Les femmes dans la salle ajoutent encore que les curés refusaient parrains ou marraines qui ne votaient pas selon leurs préconisations. Un exemple nous a marqué : "à la confession, le curé demandait si on recevait le journal “Témoignages”, si vous aviez dit “oui”, vous n’aviez pas l’absolution".

La lutte continue

Malgré cela, des femmes ont été élues au Port comme Delfa Paulina, Simone Morin, Louis Balbine. Deux ou trois femmes sont élues dans plusieurs communes de l’île.
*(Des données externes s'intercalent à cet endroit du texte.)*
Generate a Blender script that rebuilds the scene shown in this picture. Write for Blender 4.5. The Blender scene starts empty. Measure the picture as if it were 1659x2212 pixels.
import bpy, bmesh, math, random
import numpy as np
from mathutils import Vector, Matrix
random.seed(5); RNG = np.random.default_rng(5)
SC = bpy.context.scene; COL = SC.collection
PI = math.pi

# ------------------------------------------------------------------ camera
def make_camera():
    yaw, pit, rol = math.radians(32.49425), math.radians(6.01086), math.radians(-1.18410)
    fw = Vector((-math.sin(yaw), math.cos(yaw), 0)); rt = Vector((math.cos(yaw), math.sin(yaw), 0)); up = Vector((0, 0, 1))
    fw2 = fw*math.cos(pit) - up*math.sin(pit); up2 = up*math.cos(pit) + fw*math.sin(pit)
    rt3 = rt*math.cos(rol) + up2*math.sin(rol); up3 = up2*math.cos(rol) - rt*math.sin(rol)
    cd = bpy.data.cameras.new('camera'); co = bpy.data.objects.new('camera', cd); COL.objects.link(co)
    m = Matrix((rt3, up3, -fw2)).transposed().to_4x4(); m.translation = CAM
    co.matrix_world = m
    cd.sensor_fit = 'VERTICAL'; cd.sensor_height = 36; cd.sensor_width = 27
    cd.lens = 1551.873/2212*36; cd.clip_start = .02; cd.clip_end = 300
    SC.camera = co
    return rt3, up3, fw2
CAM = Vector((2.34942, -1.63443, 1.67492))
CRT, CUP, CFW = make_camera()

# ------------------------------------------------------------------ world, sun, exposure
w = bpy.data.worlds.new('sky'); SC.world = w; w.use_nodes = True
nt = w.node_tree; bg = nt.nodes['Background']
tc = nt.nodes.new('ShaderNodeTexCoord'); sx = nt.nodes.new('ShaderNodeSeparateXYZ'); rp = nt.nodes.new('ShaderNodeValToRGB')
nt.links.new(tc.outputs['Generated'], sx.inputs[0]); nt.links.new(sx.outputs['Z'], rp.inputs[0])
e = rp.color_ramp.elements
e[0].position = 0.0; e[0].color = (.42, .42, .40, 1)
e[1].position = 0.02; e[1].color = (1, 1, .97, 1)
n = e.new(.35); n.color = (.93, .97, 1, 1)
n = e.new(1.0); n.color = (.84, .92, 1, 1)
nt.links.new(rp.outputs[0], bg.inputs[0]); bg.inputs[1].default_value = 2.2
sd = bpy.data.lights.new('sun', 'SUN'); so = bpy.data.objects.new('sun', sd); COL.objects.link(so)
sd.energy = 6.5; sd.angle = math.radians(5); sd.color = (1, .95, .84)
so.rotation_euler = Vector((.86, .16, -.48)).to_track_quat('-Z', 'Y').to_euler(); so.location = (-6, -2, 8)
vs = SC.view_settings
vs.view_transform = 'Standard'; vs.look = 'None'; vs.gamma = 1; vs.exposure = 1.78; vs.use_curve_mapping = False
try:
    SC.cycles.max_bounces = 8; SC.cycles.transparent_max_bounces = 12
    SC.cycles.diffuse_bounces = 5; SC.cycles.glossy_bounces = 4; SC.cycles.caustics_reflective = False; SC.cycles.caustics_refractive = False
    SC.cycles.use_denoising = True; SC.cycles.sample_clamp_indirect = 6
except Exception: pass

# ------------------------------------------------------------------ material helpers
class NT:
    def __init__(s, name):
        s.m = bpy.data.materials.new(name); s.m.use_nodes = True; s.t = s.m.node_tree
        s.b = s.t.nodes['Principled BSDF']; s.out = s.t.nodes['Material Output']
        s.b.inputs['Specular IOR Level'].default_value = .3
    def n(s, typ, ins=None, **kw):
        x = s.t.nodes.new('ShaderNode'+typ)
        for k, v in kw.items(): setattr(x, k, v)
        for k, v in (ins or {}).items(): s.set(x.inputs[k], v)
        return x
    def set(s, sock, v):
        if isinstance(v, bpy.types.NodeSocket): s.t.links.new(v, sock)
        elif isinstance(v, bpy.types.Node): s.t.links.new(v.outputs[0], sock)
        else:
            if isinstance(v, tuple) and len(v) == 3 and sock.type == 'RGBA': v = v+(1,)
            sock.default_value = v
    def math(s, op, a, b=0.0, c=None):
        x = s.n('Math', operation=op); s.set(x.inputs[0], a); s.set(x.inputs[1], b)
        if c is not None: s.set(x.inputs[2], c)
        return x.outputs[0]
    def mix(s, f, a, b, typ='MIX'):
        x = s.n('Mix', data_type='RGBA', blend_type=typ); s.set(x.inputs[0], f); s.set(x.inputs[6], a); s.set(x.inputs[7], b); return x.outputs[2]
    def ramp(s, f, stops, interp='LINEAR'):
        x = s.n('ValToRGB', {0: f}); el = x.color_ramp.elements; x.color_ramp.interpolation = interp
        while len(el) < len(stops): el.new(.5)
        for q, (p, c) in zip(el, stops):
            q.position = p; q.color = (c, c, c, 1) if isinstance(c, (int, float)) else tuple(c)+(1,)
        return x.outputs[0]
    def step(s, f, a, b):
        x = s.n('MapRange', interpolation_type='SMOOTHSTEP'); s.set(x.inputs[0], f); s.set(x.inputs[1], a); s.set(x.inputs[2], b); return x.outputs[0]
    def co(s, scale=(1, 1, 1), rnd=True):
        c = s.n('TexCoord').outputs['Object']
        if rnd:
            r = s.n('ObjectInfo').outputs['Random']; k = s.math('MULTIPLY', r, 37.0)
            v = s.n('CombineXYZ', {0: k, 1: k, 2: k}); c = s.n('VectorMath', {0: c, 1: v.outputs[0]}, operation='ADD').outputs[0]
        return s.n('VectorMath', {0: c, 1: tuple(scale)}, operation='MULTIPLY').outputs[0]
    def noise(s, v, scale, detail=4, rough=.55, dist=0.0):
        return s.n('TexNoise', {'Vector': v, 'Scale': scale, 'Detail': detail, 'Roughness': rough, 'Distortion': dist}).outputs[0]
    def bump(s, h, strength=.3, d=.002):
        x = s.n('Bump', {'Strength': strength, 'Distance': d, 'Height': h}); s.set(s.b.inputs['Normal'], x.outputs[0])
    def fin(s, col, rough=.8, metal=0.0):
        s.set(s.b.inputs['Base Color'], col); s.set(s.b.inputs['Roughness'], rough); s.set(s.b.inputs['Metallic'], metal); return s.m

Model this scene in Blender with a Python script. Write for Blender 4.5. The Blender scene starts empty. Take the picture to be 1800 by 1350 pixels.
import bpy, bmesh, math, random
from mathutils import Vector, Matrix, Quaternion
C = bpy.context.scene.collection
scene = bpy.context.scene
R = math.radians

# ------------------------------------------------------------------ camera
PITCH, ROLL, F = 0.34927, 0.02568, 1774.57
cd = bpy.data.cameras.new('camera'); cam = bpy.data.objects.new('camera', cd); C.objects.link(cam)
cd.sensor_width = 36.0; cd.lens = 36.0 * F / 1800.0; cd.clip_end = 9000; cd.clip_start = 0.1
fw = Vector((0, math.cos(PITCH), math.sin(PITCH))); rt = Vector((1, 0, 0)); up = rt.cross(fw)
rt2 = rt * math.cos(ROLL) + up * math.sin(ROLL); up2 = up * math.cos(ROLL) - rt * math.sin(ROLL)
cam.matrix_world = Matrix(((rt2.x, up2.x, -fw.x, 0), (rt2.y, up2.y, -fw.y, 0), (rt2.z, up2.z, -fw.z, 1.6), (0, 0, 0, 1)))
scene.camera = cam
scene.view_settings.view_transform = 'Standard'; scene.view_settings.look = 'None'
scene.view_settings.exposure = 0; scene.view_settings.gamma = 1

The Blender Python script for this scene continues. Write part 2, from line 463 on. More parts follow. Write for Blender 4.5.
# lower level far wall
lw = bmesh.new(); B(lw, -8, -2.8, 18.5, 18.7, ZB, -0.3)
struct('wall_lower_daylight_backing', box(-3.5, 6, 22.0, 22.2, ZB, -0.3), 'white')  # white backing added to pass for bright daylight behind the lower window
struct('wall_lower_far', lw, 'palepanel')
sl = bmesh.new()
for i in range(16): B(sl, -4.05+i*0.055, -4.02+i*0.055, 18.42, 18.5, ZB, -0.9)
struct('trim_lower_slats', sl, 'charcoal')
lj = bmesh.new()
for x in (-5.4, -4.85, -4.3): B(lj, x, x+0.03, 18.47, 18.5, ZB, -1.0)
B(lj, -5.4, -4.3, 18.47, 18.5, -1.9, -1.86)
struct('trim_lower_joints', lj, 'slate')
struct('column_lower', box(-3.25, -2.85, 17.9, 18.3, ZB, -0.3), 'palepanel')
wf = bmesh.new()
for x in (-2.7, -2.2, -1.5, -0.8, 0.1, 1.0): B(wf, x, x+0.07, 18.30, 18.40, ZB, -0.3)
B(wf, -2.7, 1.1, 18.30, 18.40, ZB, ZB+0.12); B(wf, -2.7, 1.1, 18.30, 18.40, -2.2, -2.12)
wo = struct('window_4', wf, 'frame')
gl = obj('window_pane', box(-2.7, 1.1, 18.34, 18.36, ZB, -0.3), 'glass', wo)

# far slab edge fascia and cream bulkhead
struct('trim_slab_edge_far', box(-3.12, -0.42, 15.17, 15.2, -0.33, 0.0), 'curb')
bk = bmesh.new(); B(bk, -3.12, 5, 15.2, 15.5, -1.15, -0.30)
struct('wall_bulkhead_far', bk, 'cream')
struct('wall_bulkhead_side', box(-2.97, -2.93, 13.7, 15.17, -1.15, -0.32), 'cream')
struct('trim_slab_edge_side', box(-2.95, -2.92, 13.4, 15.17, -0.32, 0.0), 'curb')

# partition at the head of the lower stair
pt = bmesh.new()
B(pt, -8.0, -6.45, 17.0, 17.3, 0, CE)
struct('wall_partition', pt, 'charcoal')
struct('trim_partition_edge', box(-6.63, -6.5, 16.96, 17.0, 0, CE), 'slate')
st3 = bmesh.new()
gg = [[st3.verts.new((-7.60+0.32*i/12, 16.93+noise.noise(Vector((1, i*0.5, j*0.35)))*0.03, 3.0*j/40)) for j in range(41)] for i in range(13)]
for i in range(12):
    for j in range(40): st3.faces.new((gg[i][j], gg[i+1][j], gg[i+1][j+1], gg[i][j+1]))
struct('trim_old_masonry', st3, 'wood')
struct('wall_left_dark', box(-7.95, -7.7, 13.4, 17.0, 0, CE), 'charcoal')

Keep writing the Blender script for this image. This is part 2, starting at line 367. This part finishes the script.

À la Plaine des Palmistes, c’est une femme qui a obtenu le plus de voix, mais elle ne sera pas maire.
Le 25 mai 1945, pour la première fois, on compte 38 femmes réunionnaises sur 649 élus (3%) et 2 femmes conseillères générales. Le 21 octobre 1945, pour la première fois, La Réunion a deux députés, Raymond Vergès et Léon Lépervanche. L’assemblée compte alors 33 femmes sur 586 parlementaires. Un chiffre qui a doublé, mais qui reste en deçà de la parité aujourd’hui.